Aumentano gli attacchi ransomware. Il 47% delle imprese, a livello globale, ritiene che le minacce alla sicurezza stiano aumentando in volume o gravità e il 48% segnala, in particolare, un aumento degli attacchi ransomware. Nello specifico, il 37% ha subito una violazione dei dati negli ultimi 12 mesi, tale percentuale sale al 46% in Italia. Mentre il 22% delle organizzazioni è stata vittima di un attacco ransomware.

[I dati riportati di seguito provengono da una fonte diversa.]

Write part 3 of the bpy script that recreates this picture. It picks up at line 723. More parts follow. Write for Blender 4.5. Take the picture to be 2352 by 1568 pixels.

È quanto emerge dal rapporto annuale sulle minacce informatiche curato da Thales, società globale che opera nelle tecnologie avanzate in tre settori, difesa e sicurezza, aeronautica e spazio e Identità digitale e sicurezza, secondo cui se da un lato il 61% degli intervistati riferisce che aumenterebbe il budget per acquisire strumenti atti a prevenire attacchi ransomware, dall’altro lato solo il 49% delle aziende riferisce di avere un piano formale per far fronte ad attacchi ransomware. Dall’indagine emerge anche che il principale obiettivo degli attacchi informatici sono i dati sul cloud, con il 28% del campione (il 46% in Italia) che afferma che il cloud è il principale obiettivo degli attacchi. Come rilevano gli esperti, la principale causa di violazioni dei dati cloud è costituita da semplici errori umani, come errori di configurazione o sviste che possono portare accidentalmente a violazioni dei sistemi. In tema di ransomware, come evidenziato nella recente ricerca sulla sicurezza dei dati commissionata da Rubrik, azienda di cybersecurity, il 72% delle organizzazioni a livello globale ha ammesso di avere pagato il riscatto dopo un l’attacco ransomware ma solo il 16% ha realmente recuperato tutti i propri dati attraverso gli strumenti di decriptazione degli aggressori. In Italia tale dato scende addirittura alla metà, infatti solo l’8% ha recuperato tutti i propri dati, il valore più basso tra tutti i paesi coinvolti nel focus.